-- START STORED RECORDS --

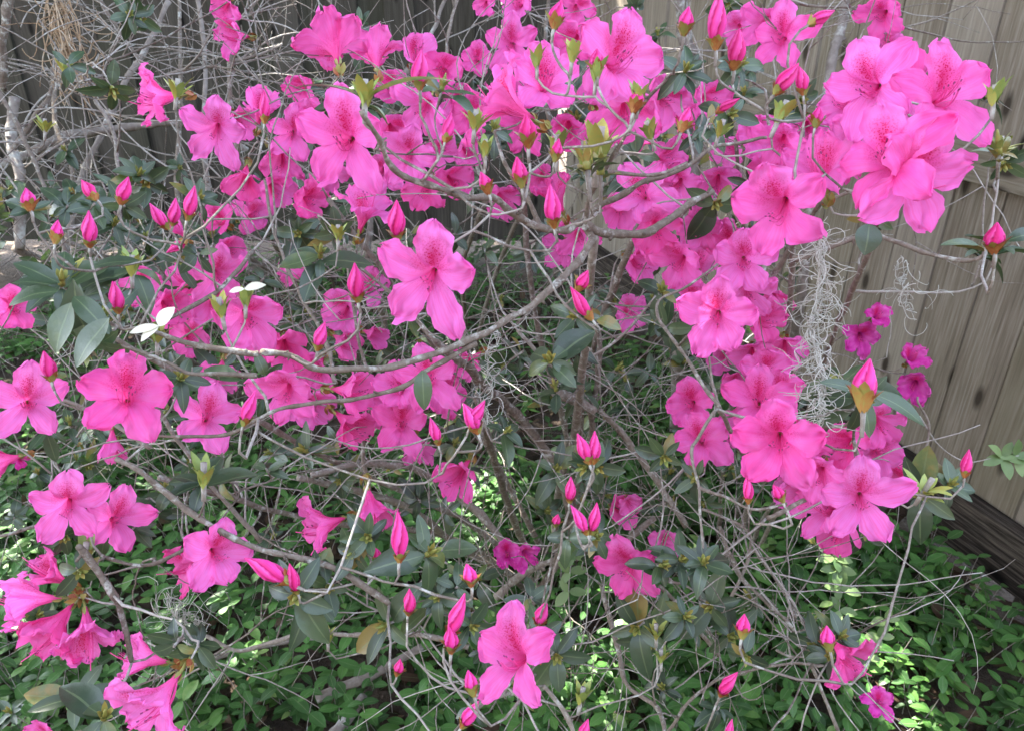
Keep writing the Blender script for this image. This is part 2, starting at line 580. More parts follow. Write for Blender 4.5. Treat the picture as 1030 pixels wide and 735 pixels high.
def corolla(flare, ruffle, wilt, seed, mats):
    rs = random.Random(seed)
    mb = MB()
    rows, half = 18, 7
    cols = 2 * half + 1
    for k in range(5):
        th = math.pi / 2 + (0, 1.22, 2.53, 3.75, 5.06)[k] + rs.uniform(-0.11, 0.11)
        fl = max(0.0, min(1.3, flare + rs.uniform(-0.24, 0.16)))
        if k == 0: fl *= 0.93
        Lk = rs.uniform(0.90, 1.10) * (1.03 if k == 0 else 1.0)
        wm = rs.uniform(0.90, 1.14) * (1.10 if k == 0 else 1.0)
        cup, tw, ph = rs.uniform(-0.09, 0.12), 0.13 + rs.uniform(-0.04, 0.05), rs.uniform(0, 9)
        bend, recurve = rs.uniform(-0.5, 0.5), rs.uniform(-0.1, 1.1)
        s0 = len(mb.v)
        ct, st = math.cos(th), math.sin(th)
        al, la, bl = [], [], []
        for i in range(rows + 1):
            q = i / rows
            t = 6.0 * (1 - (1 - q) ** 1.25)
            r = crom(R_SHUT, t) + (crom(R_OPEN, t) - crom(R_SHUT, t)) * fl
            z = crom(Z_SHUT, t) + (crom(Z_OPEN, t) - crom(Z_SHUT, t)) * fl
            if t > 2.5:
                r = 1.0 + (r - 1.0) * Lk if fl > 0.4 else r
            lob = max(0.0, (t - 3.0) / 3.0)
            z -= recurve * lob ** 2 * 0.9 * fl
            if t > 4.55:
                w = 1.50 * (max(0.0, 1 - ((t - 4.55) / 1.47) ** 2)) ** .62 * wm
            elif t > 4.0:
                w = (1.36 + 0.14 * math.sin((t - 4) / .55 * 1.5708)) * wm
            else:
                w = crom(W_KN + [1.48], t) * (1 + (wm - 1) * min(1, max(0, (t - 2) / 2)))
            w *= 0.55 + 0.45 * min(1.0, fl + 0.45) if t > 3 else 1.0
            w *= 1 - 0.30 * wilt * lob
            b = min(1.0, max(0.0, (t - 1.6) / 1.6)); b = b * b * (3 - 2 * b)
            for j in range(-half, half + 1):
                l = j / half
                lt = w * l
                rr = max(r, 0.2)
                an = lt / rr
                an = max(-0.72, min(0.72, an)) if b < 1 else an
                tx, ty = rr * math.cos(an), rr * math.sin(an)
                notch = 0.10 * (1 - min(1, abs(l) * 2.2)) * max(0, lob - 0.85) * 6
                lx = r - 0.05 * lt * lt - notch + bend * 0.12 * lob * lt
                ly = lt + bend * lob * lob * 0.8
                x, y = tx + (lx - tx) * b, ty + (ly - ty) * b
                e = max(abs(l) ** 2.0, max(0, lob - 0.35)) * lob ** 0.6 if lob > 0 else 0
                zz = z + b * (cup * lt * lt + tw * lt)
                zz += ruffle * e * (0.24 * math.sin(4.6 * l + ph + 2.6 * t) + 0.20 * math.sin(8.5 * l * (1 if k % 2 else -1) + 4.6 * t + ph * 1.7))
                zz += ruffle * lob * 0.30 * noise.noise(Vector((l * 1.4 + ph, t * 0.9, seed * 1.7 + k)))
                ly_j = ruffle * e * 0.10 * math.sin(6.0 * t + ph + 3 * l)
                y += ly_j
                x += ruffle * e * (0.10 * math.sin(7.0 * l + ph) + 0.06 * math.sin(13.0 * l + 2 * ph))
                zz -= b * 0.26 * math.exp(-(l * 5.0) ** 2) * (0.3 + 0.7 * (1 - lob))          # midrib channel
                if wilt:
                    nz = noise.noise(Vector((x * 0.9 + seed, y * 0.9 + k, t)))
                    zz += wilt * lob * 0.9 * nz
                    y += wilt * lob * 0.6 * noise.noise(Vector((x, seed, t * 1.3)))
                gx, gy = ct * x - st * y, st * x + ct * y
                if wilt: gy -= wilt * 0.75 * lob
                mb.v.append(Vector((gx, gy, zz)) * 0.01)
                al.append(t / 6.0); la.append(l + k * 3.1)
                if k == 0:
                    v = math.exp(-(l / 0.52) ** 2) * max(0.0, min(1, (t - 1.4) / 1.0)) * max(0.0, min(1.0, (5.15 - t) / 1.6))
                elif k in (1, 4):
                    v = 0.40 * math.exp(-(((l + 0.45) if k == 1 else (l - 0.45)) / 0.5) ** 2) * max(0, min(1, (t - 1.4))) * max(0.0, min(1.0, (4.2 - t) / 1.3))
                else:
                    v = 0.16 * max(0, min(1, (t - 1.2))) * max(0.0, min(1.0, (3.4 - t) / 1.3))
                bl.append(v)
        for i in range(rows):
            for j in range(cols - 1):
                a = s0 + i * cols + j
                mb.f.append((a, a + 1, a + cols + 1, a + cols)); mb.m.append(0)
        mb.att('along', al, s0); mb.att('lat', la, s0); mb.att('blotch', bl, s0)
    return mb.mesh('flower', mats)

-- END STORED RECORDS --
-- START STORED RECORDS --

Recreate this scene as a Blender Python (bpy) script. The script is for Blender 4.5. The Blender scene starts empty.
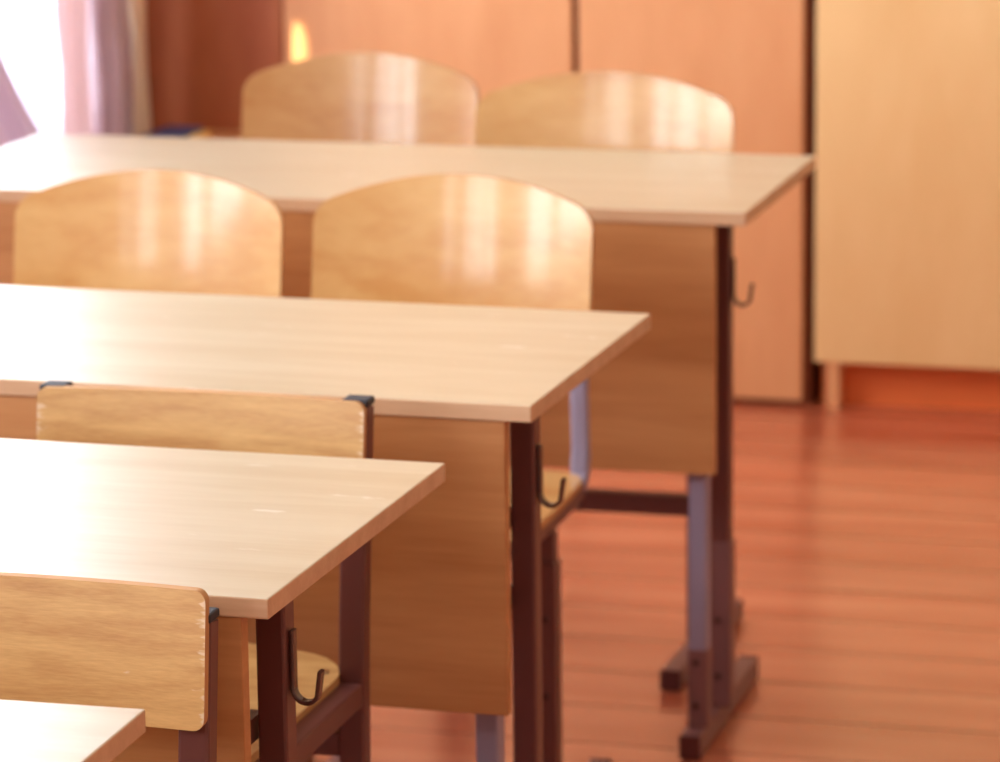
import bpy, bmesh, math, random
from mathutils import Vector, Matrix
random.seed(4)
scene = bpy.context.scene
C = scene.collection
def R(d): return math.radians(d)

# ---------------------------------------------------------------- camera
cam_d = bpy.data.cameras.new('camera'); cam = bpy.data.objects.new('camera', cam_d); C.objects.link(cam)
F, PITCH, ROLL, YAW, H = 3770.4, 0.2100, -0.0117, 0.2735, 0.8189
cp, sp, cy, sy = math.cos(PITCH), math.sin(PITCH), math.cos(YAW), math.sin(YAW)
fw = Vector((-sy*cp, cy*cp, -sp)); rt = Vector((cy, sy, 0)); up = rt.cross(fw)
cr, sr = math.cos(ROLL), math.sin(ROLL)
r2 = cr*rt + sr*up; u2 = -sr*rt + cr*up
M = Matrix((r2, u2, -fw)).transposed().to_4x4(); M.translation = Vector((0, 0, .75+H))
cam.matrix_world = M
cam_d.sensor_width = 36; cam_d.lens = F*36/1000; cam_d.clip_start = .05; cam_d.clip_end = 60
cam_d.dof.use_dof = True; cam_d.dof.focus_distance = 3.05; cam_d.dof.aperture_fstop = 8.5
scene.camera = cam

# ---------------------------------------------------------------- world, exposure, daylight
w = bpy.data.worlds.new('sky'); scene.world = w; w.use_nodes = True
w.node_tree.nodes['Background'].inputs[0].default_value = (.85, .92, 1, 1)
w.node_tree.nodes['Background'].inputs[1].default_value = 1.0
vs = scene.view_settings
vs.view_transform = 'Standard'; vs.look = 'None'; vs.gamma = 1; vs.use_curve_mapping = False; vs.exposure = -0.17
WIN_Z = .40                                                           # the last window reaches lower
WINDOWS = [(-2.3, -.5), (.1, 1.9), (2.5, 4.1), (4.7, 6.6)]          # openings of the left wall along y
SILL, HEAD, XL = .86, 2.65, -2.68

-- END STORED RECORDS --

Your copy should hold only the lines from the one containing "Recreate this scene" through the one containing "scene.camera = cam", word for word, with no pictures.

Recreate this scene as a Blender Python (bpy) script. The script is for Blender 4.5. The Blender scene starts empty.
import bpy, bmesh, math, random
from mathutils import Vector, Matrix
random.seed(4)
scene = bpy.context.scene
C = scene.collection
def R(d): return math.radians(d)

# ---------------------------------------------------------------- camera
cam_d = bpy.data.cameras.new('camera'); cam = bpy.data.objects.new('camera', cam_d); C.objects.link(cam)
F, PITCH, ROLL, YAW, H = 3770.4, 0.2100, -0.0117, 0.2735, 0.8189
cp, sp, cy, sy = math.cos(PITCH), math.sin(PITCH), math.cos(YAW), math.sin(YAW)
fw = Vector((-sy*cp, cy*cp, -sp)); rt = Vector((cy, sy, 0)); up = rt.cross(fw)
cr, sr = math.cos(ROLL), math.sin(ROLL)
r2 = cr*rt + sr*up; u2 = -sr*rt + cr*up
M = Matrix((r2, u2, -fw)).transposed().to_4x4(); M.translation = Vector((0, 0, .75+H))
cam.matrix_world = M
cam_d.sensor_width = 36; cam_d.lens = F*36/1000; cam_d.clip_start = .05; cam_d.clip_end = 60
cam_d.dof.use_dof = True; cam_d.dof.focus_distance = 3.05; cam_d.dof.aperture_fstop = 8.5
scene.camera = cam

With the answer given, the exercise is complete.